* [Problem requirements]:
Copy everything in the listing below word for word, apart from any images.

* [Available records]:
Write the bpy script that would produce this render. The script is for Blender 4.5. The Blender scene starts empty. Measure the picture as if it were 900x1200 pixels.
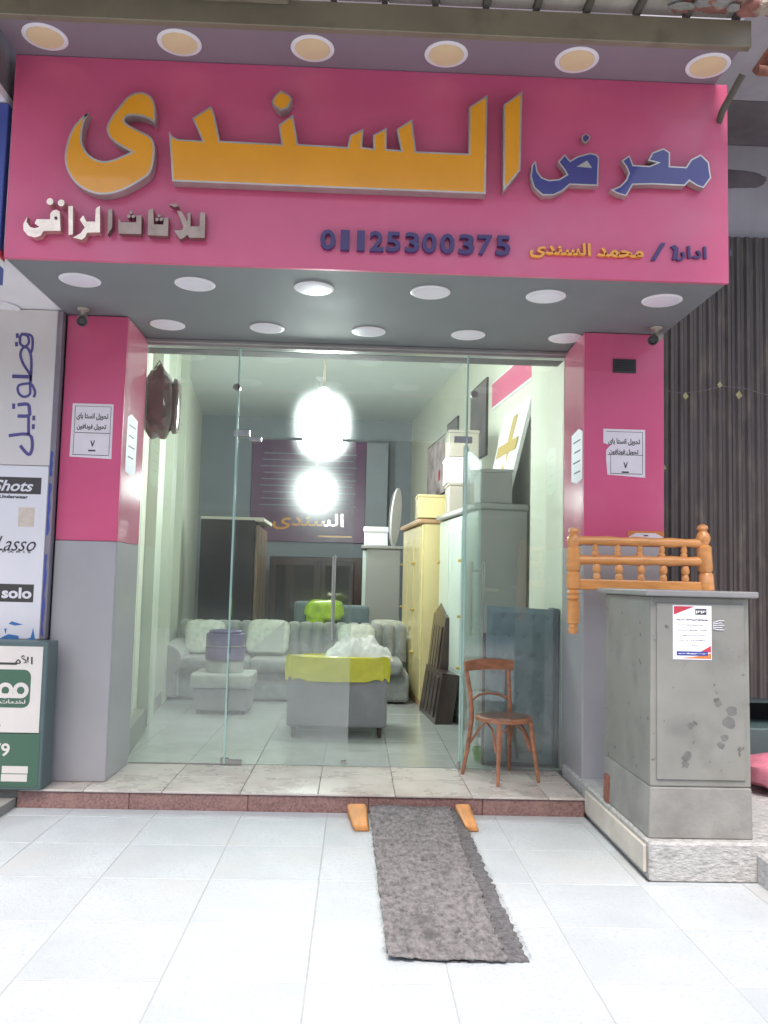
import bpy, bmesh, math, random
from mathutils import Vector, Matrix
random.seed(7)
sc = bpy.context.scene
PI = math.pi
R_ = math.radians

# ------------------------------------------------------------------ camera
CAMR = ((0.99918, -0.03234, 0.02478), (0.02698, 0.0796, -0.99646), (0.03025, 0.99630, 0.08041))
def _norm(v):
    return Vector(v).normalized()
cr = _norm(CAMR[0]); cf = _norm(CAMR[2]); cd = cf.cross(cr).normalized(); cr = cd.cross(cf).normalized()
if cd.z > 0: cd = -cd
EYE = Vector((0, 0, 1.5))
cam = bpy.data.cameras.new('camera'); cam.sensor_fit = 'VERTICAL'; cam.sensor_height = 36; cam.sensor_width = 27
cam.lens = 30.0; cam.clip_start = .05; cam.clip_end = 500
camo = bpy.data.objects.new('camera', cam); sc.collection.objects.link(camo)
m3 = Matrix((cr, -cd, -cf)).transposed()
camo.matrix_world = Matrix.Translation(EYE) @ m3.to_4x4()
sc.camera = camo
def at(px, py, X=None, Y=None, Z=None):
    d = cr*(px-450) + cd*(py-600) + cf*1000
    i, v = (0, X) if X is not None else (1, Y) if Y is not None else (2, Z)
    return EYE + d*((v-EYE[i])/d[i])

# ------------------------------------------------------------------ light
w = bpy.data.worlds.new('World'); sc.world = w; w.use_nodes = True
nt = w.node_tree; bg = nt.nodes['Background']
sky = nt.nodes.new('ShaderNodeTexSky'); sky.sky_type = 'NISHITA'; sky.sun_disc = False
sky.sun_elevation = R_(62); sky.sun_rotation = R_(190); sky.dust_density = 4; sky.air_density = 1.0; sky.ozone_density = .6
nt.links.new(sky.outputs[0], bg.inputs[0]); bg.inputs[1].default_value = .15
sl = bpy.data.lights.new('sun', 'SUN'); sl.energy = 1.2; sl.angle = R_(24); sl.color = (1, .96, .9)
so = bpy.data.objects.new('sun', sl); sc.collection.objects.link(so)
so.rotation_euler = (R_(28), 0, R_(-10))
sc.view_settings.view_transform = 'Standard'; sc.view_settings.look = 'None'
sc.view_settings.exposure = 1.13; sc.view_settings.gamma = 1
try:
    sc.cycles.max_bounces = 10; sc.cycles.transparent_max_bounces = 16; sc.cycles.diffuse_bounces = 5
    sc.cycles.sample_clamp_indirect = 6
except Exception: pass

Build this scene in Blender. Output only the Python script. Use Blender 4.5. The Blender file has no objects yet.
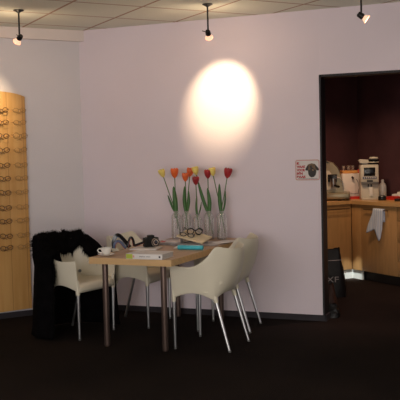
import bpy, bmesh, math, random
from math import sin, cos, pi, radians
from mathutils import Vector, Matrix
random.seed(7)
COL = bpy.context.scene.collection
V = Vector

# ------------------------------------------------------------------ materials
def mat(name, col, rough=.5, metal=0, spec=.5, noise=None, bump=None, coat=0, sheen=0):
    m = bpy.data.materials.new(name); m.use_nodes = True
    nt = m.node_tree; b = nt.nodes['Principled BSDF']
    b.inputs['Base Color'].default_value = (*col, 1)
    b.inputs['Roughness'].default_value = rough
    b.inputs['Metallic'].default_value = metal
    b.inputs['Specular IOR Level'].default_value = spec
    b.inputs['Coat Weight'].default_value = coat
    b.inputs['Sheen Weight'].default_value = sheen
    if noise:                       # (scale, amount, stretch)
        sc, amt, st = noise
        tc = nt.nodes.new('ShaderNodeTexCoord'); mp = nt.nodes.new('ShaderNodeMapping')
        mp.inputs['Scale'].default_value = st
        n = nt.nodes.new('ShaderNodeTexNoise'); n.inputs['Scale'].default_value = sc; n.inputs['Detail'].default_value = 5
        r = nt.nodes.new('ShaderNodeValToRGB')
        r.color_ramp.elements[0].position = .3; r.color_ramp.elements[1].position = .7
        r.color_ramp.elements[0].color = (*[c*(1-amt) for c in col], 1)
        r.color_ramp.elements[1].color = (*[min(1, c*(1+amt)) for c in col], 1)
        nt.links.new(tc.outputs['Object'], mp.inputs['Vector']); nt.links.new(mp.outputs[0], n.inputs['Vector'])
        nt.links.new(n.outputs['Fac'], r.inputs['Fac']); nt.links.new(r.outputs['Color'], b.inputs['Base Color'])
    if bump:
        sc, stg = bump
        tc = nt.nodes.new('ShaderNodeTexCoord')
        n = nt.nodes.new('ShaderNodeTexNoise'); n.inputs['Scale'].default_value = sc; n.inputs['Detail'].default_value = 6
        bp = nt.nodes.new('ShaderNodeBump'); bp.inputs['Strength'].default_value = stg; bp.inputs['Distance'].default_value = .01
        nt.links.new(tc.outputs['Object'], n.inputs['Vector']); nt.links.new(n.outputs['Fac'], bp.inputs['Height'])
        nt.links.new(bp.outputs[0], b.inputs['Normal'])
    return m

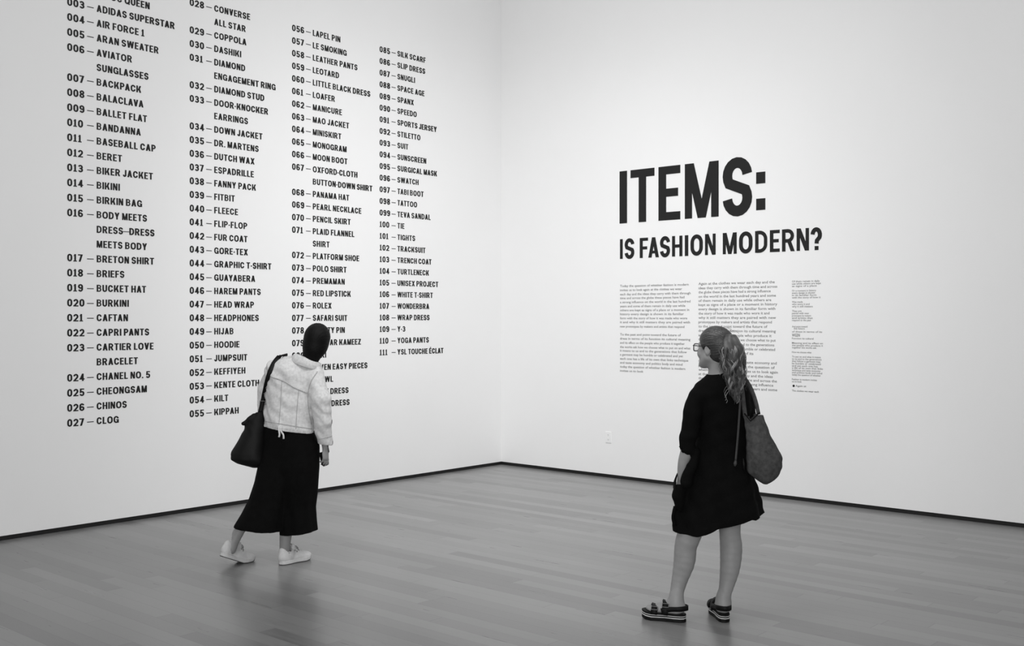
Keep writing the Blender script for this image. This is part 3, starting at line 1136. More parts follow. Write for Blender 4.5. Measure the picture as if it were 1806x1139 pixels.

* [Response below]:
Write the bpy script that would produce this render. The script is for Blender 4.5. The Blender scene starts empty. Measure the picture as if it were 900x1200 pixels.
import bpy, bmesh, math, random
from mathutils import Vector, Matrix
random.seed(7)
sc = bpy.context.scene
PI = math.pi
R_ = math.radians

# ------------------------------------------------------------------ camera
CAMR = ((0.99918, -0.03234, 0.02478), (0.02698, 0.0796, -0.99646), (0.03025, 0.99630, 0.08041))
def _norm(v):
    return Vector(v).normalized()
cr = _norm(CAMR[0]); cf = _norm(CAMR[2]); cd = cf.cross(cr).normalized(); cr = cd.cross(cf).normalized()
if cd.z > 0: cd = -cd
EYE = Vector((0, 0, 1.5))
cam = bpy.data.cameras.new('camera'); cam.sensor_fit = 'VERTICAL'; cam.sensor_height = 36; cam.sensor_width = 27
cam.lens = 30.0; cam.clip_start = .05; cam.clip_end = 500
camo = bpy.data.objects.new('camera', cam); sc.collection.objects.link(camo)
m3 = Matrix((cr, -cd, -cf)).transposed()
camo.matrix_world = Matrix.Translation(EYE) @ m3.to_4x4()
sc.camera = camo
def at(px, py, X=None, Y=None, Z=None):
    d = cr*(px-450) + cd*(py-600) + cf*1000
    i, v = (0, X) if X is not None else (1, Y) if Y is not None else (2, Z)
    return EYE + d*((v-EYE[i])/d[i])

# ------------------------------------------------------------------ light
w = bpy.data.worlds.new('World'); sc.world = w; w.use_nodes = True
nt = w.node_tree; bg = nt.nodes['Background']
sky = nt.nodes.new('ShaderNodeTexSky'); sky.sky_type = 'NISHITA'; sky.sun_disc = False
sky.sun_elevation = R_(62); sky.sun_rotation = R_(190); sky.dust_density = 4; sky.air_density = 1.0; sky.ozone_density = .6
nt.links.new(sky.outputs[0], bg.inputs[0]); bg.inputs[1].default_value = .15
sl = bpy.data.lights.new('sun', 'SUN'); sl.energy = 1.2; sl.angle = R_(24); sl.color = (1, .96, .9)
so = bpy.data.objects.new('sun', sl); sc.collection.objects.link(so)
so.rotation_euler = (R_(28), 0, R_(-10))
sc.view_settings.view_transform = 'Standard'; sc.view_settings.look = 'None'
sc.view_settings.exposure = 1.13; sc.view_settings.gamma = 1
try:
    sc.cycles.max_bounces = 10; sc.cycles.transparent_max_bounces = 16; sc.cycles.diffuse_bounces = 5
    sc.cycles.sample_clamp_indirect = 6
except Exception: pass

Build this scene in Blender. Output only the Python script. Use Blender 4.5. The Blender file has no objects yet.
import bpy, bmesh, math, random
from math import sin, cos, pi, radians
from mathutils import Vector, Matrix
random.seed(7)
COL = bpy.context.scene.collection
V = Vector

# ------------------------------------------------------------------ materials
def mat(name, col, rough=.5, metal=0, spec=.5, noise=None, bump=None, coat=0, sheen=0):
    m = bpy.data.materials.new(name); m.use_nodes = True
    nt = m.node_tree; b = nt.nodes['Principled BSDF']
    b.inputs['Base Color'].default_value = (*col, 1)
    b.inputs['Roughness'].default_value = rough
    b.inputs['Metallic'].default_value = metal
    b.inputs['Specular IOR Level'].default_value = spec
    b.inputs['Coat Weight'].default_value = coat
    b.inputs['Sheen Weight'].default_value = sheen
    if noise:                       # (scale, amount, stretch)
        sc, amt, st = noise
        tc = nt.nodes.new('ShaderNodeTexCoord'); mp = nt.nodes.new('ShaderNodeMapping')
        mp.inputs['Scale'].default_value = st
        n = nt.nodes.new('ShaderNodeTexNoise'); n.inputs['Scale'].default_value = sc; n.inputs['Detail'].default_value = 5
        r = nt.nodes.new('ShaderNodeValToRGB')
        r.color_ramp.elements[0].position = .3; r.color_ramp.elements[1].position = .7
        r.color_ramp.elements[0].color = (*[c*(1-amt) for c in col], 1)
        r.color_ramp.elements[1].color = (*[min(1, c*(1+amt)) for c in col], 1)
        nt.links.new(tc.outputs['Object'], mp.inputs['Vector']); nt.links.new(mp.outputs[0], n.inputs['Vector'])
        nt.links.new(n.outputs['Fac'], r.inputs['Fac']); nt.links.new(r.outputs['Color'], b.inputs['Base Color'])
    if bump:
        sc, stg = bump
        tc = nt.nodes.new('ShaderNodeTexCoord')
        n = nt.nodes.new('ShaderNodeTexNoise'); n.inputs['Scale'].default_value = sc; n.inputs['Detail'].default_value = 6
        bp = nt.nodes.new('ShaderNodeBump'); bp.inputs['Strength'].default_value = stg; bp.inputs['Distance'].default_value = .01
        nt.links.new(tc.outputs['Object'], n.inputs['Vector']); nt.links.new(n.outputs['Fac'], bp.inputs['Height'])
        nt.links.new(bp.outputs[0], b.inputs['Normal'])
    return m

Keep writing the Blender script for this image. This is part 3, starting at line 1136. More parts follow. Write for Blender 4.5. Measure the picture as if it were 1806x1139 pixels.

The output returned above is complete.